Without including the pictures, copy out every line below.

• [Supplied data]:
....
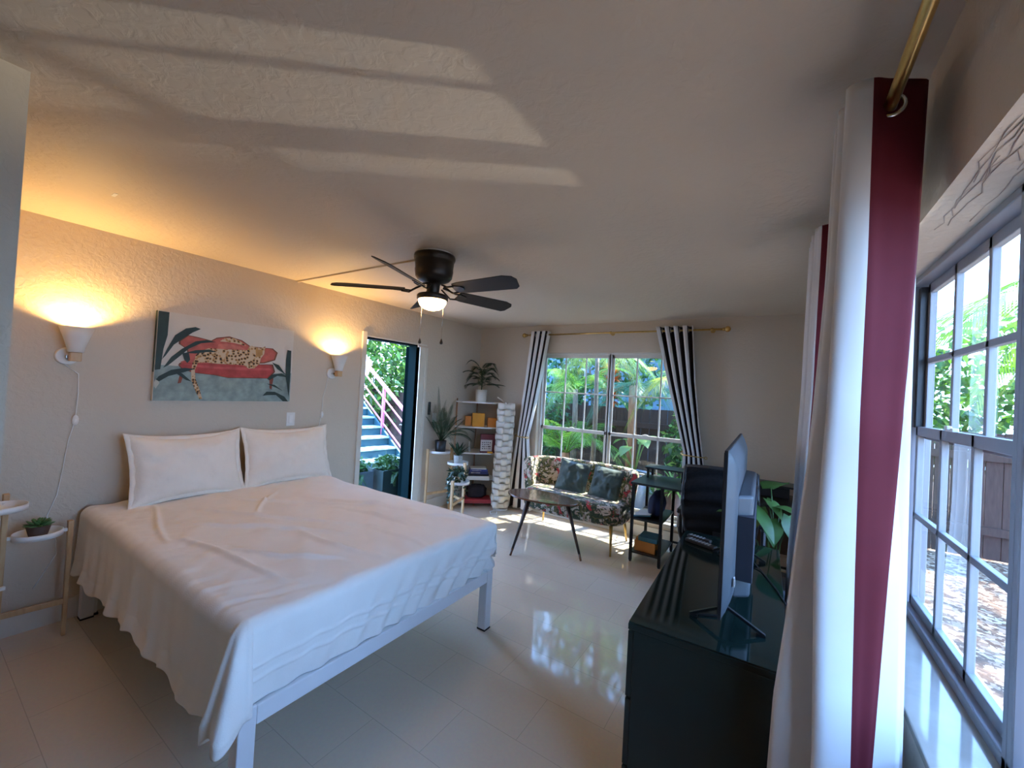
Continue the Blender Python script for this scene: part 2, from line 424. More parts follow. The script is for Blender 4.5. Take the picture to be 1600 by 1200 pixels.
b.box(LX, LX+.014, .2, DY0-.06, 0, .13); b.box(LX, LX+.014, DY1+.13, FY, 0, .13)
struct(b.build('baseboard_left', M['trim'], bevel=.003))
b = MB(); b.box(LX, RX, FY-.014, FY, 0, .13); struct(b.build('baseboard_far', M['trim'], bevel=.003))
b = MB(); b.box(RX-.014, RX, .2, FY, 0, .13); struct(b.build('baseboard_right', M['trim'], bevel=.003))

# door frame trim_1 (casing and jambs), far window sill trim_2, right window sill trim_3
b = MB()
b.box(LX-.15, LX+.018, DY0-.055, DY0+.0, 0, DZ+.05); b.box(LX-.15, LX+.018, DY1, DY1+.13, 0, DZ-.02)
b.box(LX-.02, LX+.024, DY1+.10, DY1+.135, 0, DZ-.02); b.box(LX-.02, LX+.026, DY1+.0, DY1+.03, 0, DZ-.02)
b.box(LX-.15, LX+.008, DY0-.055, DY1+.13, DZ, DZ+.02)
struct(b.build('trim_1', M['trim'], bevel=.004))
b = MB(); b.box(-2.66, -.76, FY-.03, FY+.10, .165, .205); struct(b.build('trim_2', M['trim'], bevel=.004))
b = MB(); b.box(RX-.006, RX+.13, .40, 3.06, .80, .822); struct(b.build('trim_3', M['sill'], bevel=.003))
# rough plaster reveal over the right window, cracked
b = MB()
rng = random.Random(4)
for k in range(9):
    y0 = .75 + rng.uniform(0, .5); x0 = RX+.015+.1*rng.random(); pts = []
    for i in range(9): pts.append((x0+rng.uniform(-.006,.006), y0+.05*i, 2.0735)); x0 += rng.uniform(-.006, .009)
    b.tube(pts, [.0004+.0010*rng.random() for _ in pts], 4)
M['crack'] = mat('plaster_crack', (.42, .34, .28), .9)
struct(b.build('trim_4', M['crack']))

def sash_window(name, axis, a0, a1, t, z0, zm, z1, ncol, nrow_u, nrow_l, fw=.035, dirn=1, mw=.016, track=False, lrows=None):
    """one single-hung unit: frame, upper and lower sash with bars, glass"""
    def bx(b, p, q, d0, d1, zl, zh):
        if axis == 'x': b.box(p, q, t+d0*dirn if dirn > 0 else t-d1, t+d1*dirn if dirn > 0 else t-d0, zl, zh)
        else: b.box(t+d0, t+d1, p, q, zl, zh)
    root = bpy.data.objects.new(name, None); COL.objects.link(root)
    c = ((a0+a1)/2, t, z0) if axis == 'x' else (t, (a0+a1)/2, z0)
    root.location = c; ORG[root.name] = V(c); root['kind'] = 'structure'
    b = MB()
    bx(b, a0, a0+.022, -.02, .05, z0, z1); bx(b, a1-.022, a1, -.02, .05, z0, z1); bx(b, a0, a1, -.02, .05, z1-.022, z1); bx(b, a0, a1, -.02, .05, z0, z0+.03)
    b.build('window_frame', M['alu_shaded'] if axis == 'y' else M['alu'], root, bevel=.003)
    if track:
        b = MB(); bx(b, a1-.05, a1-.022, .0, .03, zm+.02, z1-.03); b.build('side_track', M['track'], root)
    ia, ib = a0+.022, a1-.022 - (.028 if track else 0)
    for nm, zl, zh, nr, off in (('upper_sash', zm-.02, z1-.022, nrow_u, .02), ('lower_sash', z0+.03, zm+.025, nrow_l, 0)):
        b = MB(); w = fw*.75
        bx(b, ia, ia+w, off, off+.02, zl, zh); bx(b, ib-w, ib, off, off+.02, zl, zh)
        bx(b, ia, ib, off, off+.02, zl, zl+fw); bx(b, ia, ib, off, off+.02, zh-fw, zh)
        for i in range(1, ncol):
            p = ia+w+(ib-ia-2*w)*i/ncol; bx(b, p-mw/2, p+mw/2, off, off+.018, zl, zh)
        for i in range(1, nr):
            zz = zl+fw+(zh-zl-2*fw)*i/nr; bx(b, ia, ib, off, off+.018, zz-mw/2, zz+mw/2)
        b.build(nm, M['alu_shaded'] if axis == 'y' else M['alu'], root, bevel=.002)
        g = MB(); bx(g, ia+.004, ib-.004, off+.008, off+.011, zl+.004, zh-.004); g.build('pane', M['glass'], root)
    b = MB(); p = (ia+ib)/2; bx(b, p-.03, p+.03, -.015, .0, zm+.025, zm+.036); bx(b, p-.012, p+.012, -.022, -.01, zm+.03, zm+.042)
    b.build('sash_lock', M['whitepl'], root, bevel=.002)
    return root
sash_window('window_1', 'x', -2.64, -1.69, FY+.085, .205, 1.10, 2.085, 3, 2, 2, .04)
sash_window('window_2', 'x', -1.71, -.78, FY+.085, .205, 1.10, 2.085, 3, 2, 2, .04)
sash_window('window_3', 'y', 1.305, 2.19, RX+.144, .822, 1.49, 2.075, 3, 2, 2, .034, mw=.02, track=True)
sash_window('window_4', 'y', 2.19, 3.06, RX+.144, .822, 1.49, 2.075, 3, 2, 2, .034, mw=.02, track=True)
sash_window('window_5', 'y', .40, 1.305, RX+.144, .822, 1.49, 2.075, 3, 2, 2, .034, mw=.02, track=True)

# open exterior door, swung outwards about the far jamb
d = thing('door_1', (LX-.15, DY1, 0), 'teal exterior door standing open outwards in the left wall', 'door', kind='structure')
b = MB(); k = b.mark(); b.box(-.76, 0, -.045, 0, .01, DZ-.02)
R_ = Matrix.Translation(V((LX-.15, DY1-.005, 0))) @ Matrix.Rotation(rad(-44), 4, 'Z'); b.xform(k, R_)
M['tealdoor'] = mat('teal_door_paint', (.002, .010, .011), .8, spec=.05)
b.build('leaf', M['tealdoor'], d, bevel=.004)
b = MB(); k = b.mark(); b.box(-.72, -.69, -.049, -.045, .92, 1.06); b.tube([(-.705, -.05, 1.0), (-.705, -.09, 1.0), (-.62, -.09, 1.0)], .009, 8); b.xform(k, R_)
b.build('handle', M['steel'], d)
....
• [Final answer]:
Continue the Blender Python script for this scene: part 2, from line 424. More parts follow. The script is for Blender 4.5. Take the picture to be 1600 by 1200 pixels.
b.box(LX, LX+.014, .2, DY0-.06, 0, .13); b.box(LX, LX+.014, DY1+.13, FY, 0, .13)
struct(b.build('baseboard_left', M['trim'], bevel=.003))
b = MB(); b.box(LX, RX, FY-.014, FY, 0, .13); struct(b.build('baseboard_far', M['trim'], bevel=.003))
b = MB(); b.box(RX-.014, RX, .2, FY, 0, .13); struct(b.build('baseboard_right', M['trim'], bevel=.003))

# door frame trim_1 (casing and jambs), far window sill trim_2, right window sill trim_3
b = MB()
b.box(LX-.15, LX+.018, DY0-.055, DY0+.0, 0, DZ+.05); b.box(LX-.15, LX+.018, DY1, DY1+.13, 0, DZ-.02)
b.box(LX-.02, LX+.024, DY1+.10, DY1+.135, 0, DZ-.02); b.box(LX-.02, LX+.026, DY1+.0, DY1+.03, 0, DZ-.02)
b.box(LX-.15, LX+.008, DY0-.055, DY1+.13, DZ, DZ+.02)
struct(b.build('trim_1', M['trim'], bevel=.004))
b = MB(); b.box(-2.66, -.76, FY-.03, FY+.10, .165, .205); struct(b.build('trim_2', M['trim'], bevel=.004))
b = MB(); b.box(RX-.006, RX+.13, .40, 3.06, .80, .822); struct(b.build('trim_3', M['sill'], bevel=.003))
# rough plaster reveal over the right window, cracked
b = MB()
rng = random.Random(4)
for k in range(9):
    y0 = .75 + rng.uniform(0, .5); x0 = RX+.015+.1*rng.random(); pts = []
    for i in range(9): pts.append((x0+rng.uniform(-.006,.006), y0+.05*i, 2.0735)); x0 += rng.uniform(-.006, .009)
    b.tube(pts, [.0004+.0010*rng.random() for _ in pts], 4)
M['crack'] = mat('plaster_crack', (.42, .34, .28), .9)
struct(b.build('trim_4', M['crack']))

def sash_window(name, axis, a0, a1, t, z0, zm, z1, ncol, nrow_u, nrow_l, fw=.035, dirn=1, mw=.016, track=False, lrows=None):
    """one single-hung unit: frame, upper and lower sash with bars, glass"""
    def bx(b, p, q, d0, d1, zl, zh):
        if axis == 'x': b.box(p, q, t+d0*dirn if dirn > 0 else t-d1, t+d1*dirn if dirn > 0 else t-d0, zl, zh)
        else: b.box(t+d0, t+d1, p, q, zl, zh)
    root = bpy.data.objects.new(name, None); COL.objects.link(root)
    c = ((a0+a1)/2, t, z0) if axis == 'x' else (t, (a0+a1)/2, z0)
    root.location = c; ORG[root.name] = V(c); root['kind'] = 'structure'
    b = MB()
    bx(b, a0, a0+.022, -.02, .05, z0, z1); bx(b, a1-.022, a1, -.02, .05, z0, z1); bx(b, a0, a1, -.02, .05, z1-.022, z1); bx(b, a0, a1, -.02, .05, z0, z0+.03)
    b.build('window_frame', M['alu_shaded'] if axis == 'y' else M['alu'], root, bevel=.003)
    if track:
        b = MB(); bx(b, a1-.05, a1-.022, .0, .03, zm+.02, z1-.03); b.build('side_track', M['track'], root)
    ia, ib = a0+.022, a1-.022 - (.028 if track else 0)
    for nm, zl, zh, nr, off in (('upper_sash', zm-.02, z1-.022, nrow_u, .02), ('lower_sash', z0+.03, zm+.025, nrow_l, 0)):
        b = MB(); w = fw*.75
        bx(b, ia, ia+w, off, off+.02, zl, zh); bx(b, ib-w, ib, off, off+.02, zl, zh)
        bx(b, ia, ib, off, off+.02, zl, zl+fw); bx(b, ia, ib, off, off+.02, zh-fw, zh)
        for i in range(1, ncol):
            p = ia+w+(ib-ia-2*w)*i/ncol; bx(b, p-mw/2, p+mw/2, off, off+.018, zl, zh)
        for i in range(1, nr):
            zz = zl+fw+(zh-zl-2*fw)*i/nr; bx(b, ia, ib, off, off+.018, zz-mw/2, zz+mw/2)
        b.build(nm, M['alu_shaded'] if axis == 'y' else M['alu'], root, bevel=.002)
        g = MB(); bx(g, ia+.004, ib-.004, off+.008, off+.011, zl+.004, zh-.004); g.build('pane', M['glass'], root)
    b = MB(); p = (ia+ib)/2; bx(b, p-.03, p+.03, -.015, .0, zm+.025, zm+.036); bx(b, p-.012, p+.012, -.022, -.01, zm+.03, zm+.042)
    b.build('sash_lock', M['whitepl'], root, bevel=.002)
    return root
sash_window('window_1', 'x', -2.64, -1.69, FY+.085, .205, 1.10, 2.085, 3, 2, 2, .04)
sash_window('window_2', 'x', -1.71, -.78, FY+.085, .205, 1.10, 2.085, 3, 2, 2, .04)
sash_window('window_3', 'y', 1.305, 2.19, RX+.144, .822, 1.49, 2.075, 3, 2, 2, .034, mw=.02, track=True)
sash_window('window_4', 'y', 2.19, 3.06, RX+.144, .822, 1.49, 2.075, 3, 2, 2, .034, mw=.02, track=True)
sash_window('window_5', 'y', .40, 1.305, RX+.144, .822, 1.49, 2.075, 3, 2, 2, .034, mw=.02, track=True)

# open exterior door, swung outwards about the far jamb
d = thing('door_1', (LX-.15, DY1, 0), 'teal exterior door standing open outwards in the left wall', 'door', kind='structure')
b = MB(); k = b.mark(); b.box(-.76, 0, -.045, 0, .01, DZ-.02)
R_ = Matrix.Translation(V((LX-.15, DY1-.005, 0))) @ Matrix.Rotation(rad(-44), 4, 'Z'); b.xform(k, R_)
M['tealdoor'] = mat('teal_door_paint', (.002, .010, .011), .8, spec=.05)
b.build('leaf', M['tealdoor'], d, bevel=.004)
b = MB(); k = b.mark(); b.box(-.72, -.69, -.049, -.045, .92, 1.06); b.tube([(-.705, -.05, 1.0), (-.705, -.09, 1.0), (-.62, -.09, 1.0)], .009, 8); b.xform(k, R_)
b.build('handle', M['steel'], d)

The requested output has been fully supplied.